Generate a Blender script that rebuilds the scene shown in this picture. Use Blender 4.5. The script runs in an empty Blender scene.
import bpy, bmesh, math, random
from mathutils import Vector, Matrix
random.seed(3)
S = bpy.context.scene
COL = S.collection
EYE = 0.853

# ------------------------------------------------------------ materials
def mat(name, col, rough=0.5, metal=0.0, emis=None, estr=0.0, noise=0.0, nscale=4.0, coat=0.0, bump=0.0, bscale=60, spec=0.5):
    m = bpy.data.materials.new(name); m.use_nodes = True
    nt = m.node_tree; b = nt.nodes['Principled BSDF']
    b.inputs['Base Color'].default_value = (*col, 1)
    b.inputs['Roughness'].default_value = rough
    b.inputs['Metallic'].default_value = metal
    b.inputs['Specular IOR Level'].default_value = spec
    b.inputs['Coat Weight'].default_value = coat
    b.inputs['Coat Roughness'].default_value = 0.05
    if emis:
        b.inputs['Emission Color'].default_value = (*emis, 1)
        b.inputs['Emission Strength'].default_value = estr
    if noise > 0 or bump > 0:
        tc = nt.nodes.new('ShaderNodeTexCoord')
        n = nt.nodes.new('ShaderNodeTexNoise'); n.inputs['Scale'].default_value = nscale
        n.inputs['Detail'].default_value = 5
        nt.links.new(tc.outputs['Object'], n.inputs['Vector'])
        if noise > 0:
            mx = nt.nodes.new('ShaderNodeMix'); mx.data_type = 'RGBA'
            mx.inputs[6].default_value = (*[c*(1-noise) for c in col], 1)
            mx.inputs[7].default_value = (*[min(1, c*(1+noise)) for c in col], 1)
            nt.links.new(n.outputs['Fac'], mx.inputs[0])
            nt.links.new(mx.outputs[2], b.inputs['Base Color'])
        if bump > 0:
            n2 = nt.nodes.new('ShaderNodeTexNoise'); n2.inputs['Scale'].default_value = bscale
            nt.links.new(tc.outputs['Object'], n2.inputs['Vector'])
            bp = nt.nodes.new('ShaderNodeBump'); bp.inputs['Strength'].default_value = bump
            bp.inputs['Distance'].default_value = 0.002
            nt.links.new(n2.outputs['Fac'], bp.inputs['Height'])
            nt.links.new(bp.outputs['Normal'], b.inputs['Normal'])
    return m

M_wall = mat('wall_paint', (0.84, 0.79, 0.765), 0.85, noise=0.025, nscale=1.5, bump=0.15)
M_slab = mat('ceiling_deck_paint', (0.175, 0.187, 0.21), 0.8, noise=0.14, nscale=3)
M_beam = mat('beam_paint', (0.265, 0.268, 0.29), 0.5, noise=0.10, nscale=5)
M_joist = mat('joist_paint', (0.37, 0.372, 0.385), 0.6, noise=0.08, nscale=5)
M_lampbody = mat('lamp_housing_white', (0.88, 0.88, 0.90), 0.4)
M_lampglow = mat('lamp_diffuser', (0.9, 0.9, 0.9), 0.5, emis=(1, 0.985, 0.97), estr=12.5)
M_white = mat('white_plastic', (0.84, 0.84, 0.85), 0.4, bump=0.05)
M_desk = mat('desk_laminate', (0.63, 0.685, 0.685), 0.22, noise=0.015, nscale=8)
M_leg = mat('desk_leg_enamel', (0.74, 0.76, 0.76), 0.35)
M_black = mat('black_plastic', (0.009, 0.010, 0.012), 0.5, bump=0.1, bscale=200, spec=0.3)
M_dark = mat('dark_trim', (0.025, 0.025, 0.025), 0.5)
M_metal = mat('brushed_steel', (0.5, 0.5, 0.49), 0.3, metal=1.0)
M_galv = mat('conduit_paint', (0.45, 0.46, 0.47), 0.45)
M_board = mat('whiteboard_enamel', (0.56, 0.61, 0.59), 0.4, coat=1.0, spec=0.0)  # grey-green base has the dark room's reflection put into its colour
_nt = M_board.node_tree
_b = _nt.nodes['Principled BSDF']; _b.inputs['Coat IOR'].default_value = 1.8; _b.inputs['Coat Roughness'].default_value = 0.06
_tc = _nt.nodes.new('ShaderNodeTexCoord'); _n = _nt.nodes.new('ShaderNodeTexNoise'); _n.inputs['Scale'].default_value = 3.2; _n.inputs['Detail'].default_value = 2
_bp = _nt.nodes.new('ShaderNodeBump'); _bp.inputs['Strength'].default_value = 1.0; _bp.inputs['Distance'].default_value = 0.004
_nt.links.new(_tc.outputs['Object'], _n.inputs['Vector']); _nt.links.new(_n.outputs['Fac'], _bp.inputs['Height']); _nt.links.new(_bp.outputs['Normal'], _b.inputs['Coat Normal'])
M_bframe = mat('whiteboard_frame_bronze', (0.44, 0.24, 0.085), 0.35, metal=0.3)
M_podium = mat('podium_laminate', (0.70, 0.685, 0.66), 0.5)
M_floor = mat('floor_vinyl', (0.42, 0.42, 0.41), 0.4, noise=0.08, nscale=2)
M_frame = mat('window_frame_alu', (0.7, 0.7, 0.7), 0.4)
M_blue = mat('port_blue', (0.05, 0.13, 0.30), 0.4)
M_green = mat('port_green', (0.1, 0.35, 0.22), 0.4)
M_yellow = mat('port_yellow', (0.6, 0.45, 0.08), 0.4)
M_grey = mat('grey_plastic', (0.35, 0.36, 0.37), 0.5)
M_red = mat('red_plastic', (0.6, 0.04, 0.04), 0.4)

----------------

→ WHAT YOU ARE ASKED TO DO:
Each line in the material above must be retyped without alteration.

→ OUTPUT FOR THIS TASK:
Generate a Blender script that rebuilds the scene shown in this picture. Use Blender 4.5. The script runs in an empty Blender scene.
import bpy, bmesh, math, random
from mathutils import Vector, Matrix
random.seed(3)
S = bpy.context.scene
COL = S.collection
EYE = 0.853

# ------------------------------------------------------------ materials
def mat(name, col, rough=0.5, metal=0.0, emis=None, estr=0.0, noise=0.0, nscale=4.0, coat=0.0, bump=0.0, bscale=60, spec=0.5):
    m = bpy.data.materials.new(name); m.use_nodes = True
    nt = m.node_tree; b = nt.nodes['Principled BSDF']
    b.inputs['Base Color'].default_value = (*col, 1)
    b.inputs['Roughness'].default_value = rough
    b.inputs['Metallic'].default_value = metal
    b.inputs['Specular IOR Level'].default_value = spec
    b.inputs['Coat Weight'].default_value = coat
    b.inputs['Coat Roughness'].default_value = 0.05
    if emis:
        b.inputs['Emission Color'].default_value = (*emis, 1)
        b.inputs['Emission Strength'].default_value = estr
    if noise > 0 or bump > 0:
        tc = nt.nodes.new('ShaderNodeTexCoord')
        n = nt.nodes.new('ShaderNodeTexNoise'); n.inputs['Scale'].default_value = nscale
        n.inputs['Detail'].default_value = 5
        nt.links.new(tc.outputs['Object'], n.inputs['Vector'])
        if noise > 0:
            mx = nt.nodes.new('ShaderNodeMix'); mx.data_type = 'RGBA'
            mx.inputs[6].default_value = (*[c*(1-noise) for c in col], 1)
            mx.inputs[7].default_value = (*[min(1, c*(1+noise)) for c in col], 1)
            nt.links.new(n.outputs['Fac'], mx.inputs[0])
            nt.links.new(mx.outputs[2], b.inputs['Base Color'])
        if bump > 0:
            n2 = nt.nodes.new('ShaderNodeTexNoise'); n2.inputs['Scale'].default_value = bscale
            nt.links.new(tc.outputs['Object'], n2.inputs['Vector'])
            bp = nt.nodes.new('ShaderNodeBump'); bp.inputs['Strength'].default_value = bump
            bp.inputs['Distance'].default_value = 0.002
            nt.links.new(n2.outputs['Fac'], bp.inputs['Height'])
            nt.links.new(bp.outputs['Normal'], b.inputs['Normal'])
    return m

M_wall = mat('wall_paint', (0.84, 0.79, 0.765), 0.85, noise=0.025, nscale=1.5, bump=0.15)
M_slab = mat('ceiling_deck_paint', (0.175, 0.187, 0.21), 0.8, noise=0.14, nscale=3)
M_beam = mat('beam_paint', (0.265, 0.268, 0.29), 0.5, noise=0.10, nscale=5)
M_joist = mat('joist_paint', (0.37, 0.372, 0.385), 0.6, noise=0.08, nscale=5)
M_lampbody = mat('lamp_housing_white', (0.88, 0.88, 0.90), 0.4)
M_lampglow = mat('lamp_diffuser', (0.9, 0.9, 0.9), 0.5, emis=(1, 0.985, 0.97), estr=12.5)
M_white = mat('white_plastic', (0.84, 0.84, 0.85), 0.4, bump=0.05)
M_desk = mat('desk_laminate', (0.63, 0.685, 0.685), 0.22, noise=0.015, nscale=8)
M_leg = mat('desk_leg_enamel', (0.74, 0.76, 0.76), 0.35)
M_black = mat('black_plastic', (0.009, 0.010, 0.012), 0.5, bump=0.1, bscale=200, spec=0.3)
M_dark = mat('dark_trim', (0.025, 0.025, 0.025), 0.5)
M_metal = mat('brushed_steel', (0.5, 0.5, 0.49), 0.3, metal=1.0)
M_galv = mat('conduit_paint', (0.45, 0.46, 0.47), 0.45)
M_board = mat('whiteboard_enamel', (0.56, 0.61, 0.59), 0.4, coat=1.0, spec=0.0)  # grey-green base has the dark room's reflection put into its colour
_nt = M_board.node_tree
_b = _nt.nodes['Principled BSDF']; _b.inputs['Coat IOR'].default_value = 1.8; _b.inputs['Coat Roughness'].default_value = 0.06
_tc = _nt.nodes.new('ShaderNodeTexCoord'); _n = _nt.nodes.new('ShaderNodeTexNoise'); _n.inputs['Scale'].default_value = 3.2; _n.inputs['Detail'].default_value = 2
_bp = _nt.nodes.new('ShaderNodeBump'); _bp.inputs['Strength'].default_value = 1.0; _bp.inputs['Distance'].default_value = 0.004
_nt.links.new(_tc.outputs['Object'], _n.inputs['Vector']); _nt.links.new(_n.outputs['Fac'], _bp.inputs['Height']); _nt.links.new(_bp.outputs['Normal'], _b.inputs['Coat Normal'])
M_bframe = mat('whiteboard_frame_bronze', (0.44, 0.24, 0.085), 0.35, metal=0.3)
M_podium = mat('podium_laminate', (0.70, 0.685, 0.66), 0.5)
M_floor = mat('floor_vinyl', (0.42, 0.42, 0.41), 0.4, noise=0.08, nscale=2)
M_frame = mat('window_frame_alu', (0.7, 0.7, 0.7), 0.4)
M_blue = mat('port_blue', (0.05, 0.13, 0.30), 0.4)
M_green = mat('port_green', (0.1, 0.35, 0.22), 0.4)
M_yellow = mat('port_yellow', (0.6, 0.45, 0.08), 0.4)
M_grey = mat('grey_plastic', (0.35, 0.36, 0.37), 0.5)
M_red = mat('red_plastic', (0.6, 0.04, 0.04), 0.4)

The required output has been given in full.